7) Follow Up And Close Out
If a discussion ends without proceeding, politely ask for confirmation of deletion or return. This step keeps your processes tight and shows you take confidentiality seriously.
Common Pitfalls To Avoid
- Using generic US templates - they may not reflect UK law or norms around duration, remedies or governing law.
- Overbroad definitions with no purpose - courts look for reasonableness; pair a sensible definition with a specific purpose.
- Forgetting consideration - make it clear what each party gets (e.g. access to the information or the opportunity to explore a deal).
- Not aligning with data protection - NDAs don’t cover GDPR duties; use them alongside your Privacy Policy and any required Data Processing Agreement.
- Letting process slip - if you share information before the NDA is signed or share with people not covered by it, you undermine your position.
If you want a lawyer to tailor the wording to your situation, a quick contract review or bespoke contract drafting will ensure your NDAs are practical, balanced and enforceable.
Key Takeaways
- NDA forms are simple contracts that protect your confidential information by defining what’s secret, how it can be used and who can access it.
- Use one-way NDAs for single-sided disclosures and mutual NDAs when both parties will share sensitive information.
- Core clauses include the definition of confidential information, permitted purpose, exclusions, access controls, duration, return/destruction, IP, remedies, and governing law.
- UK courts generally enforce well-drafted NDAs that are clear and reasonable; make sure your agreement is a valid contract and proportionate to your legitimate interests.
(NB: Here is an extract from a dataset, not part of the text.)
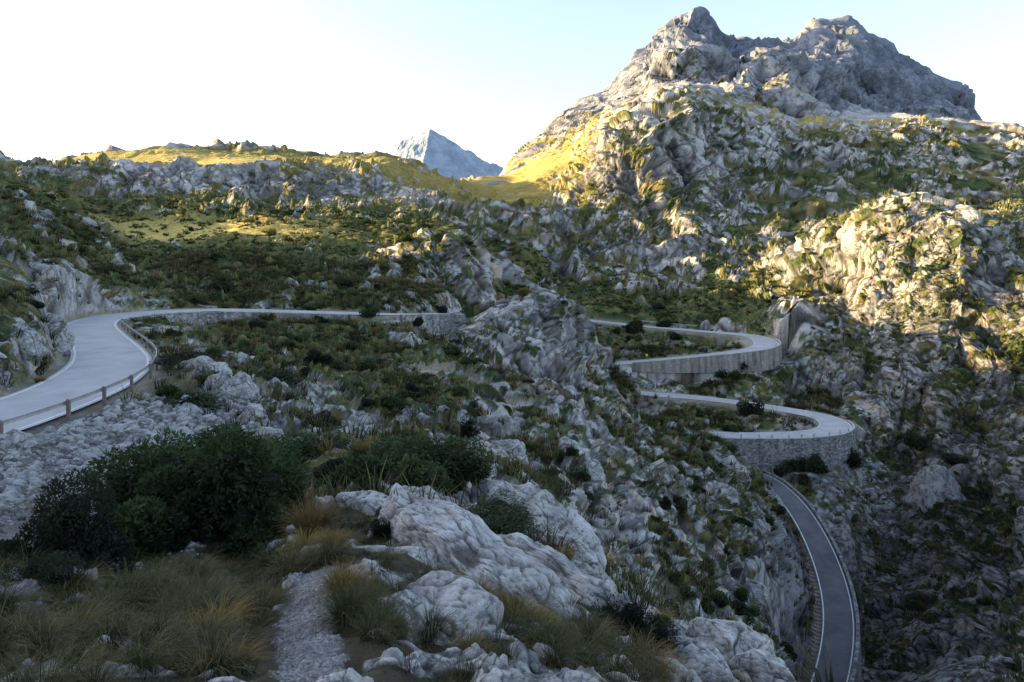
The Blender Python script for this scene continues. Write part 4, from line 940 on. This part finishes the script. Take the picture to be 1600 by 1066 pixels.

- Combine NDAs with other measures such as confidentiality clauses in your contracts, internal policies, and data protection compliance (Privacy Policy and any required Data Processing Agreement).
- Put a simple process in place: decide the type, tailor the scope and purpose, set a sensible duration, execute properly, and control access in practice.
- Avoid common pitfalls like using overseas templates, vague wording, or overlooking GDPR - getting the details right now protects your business as it grows.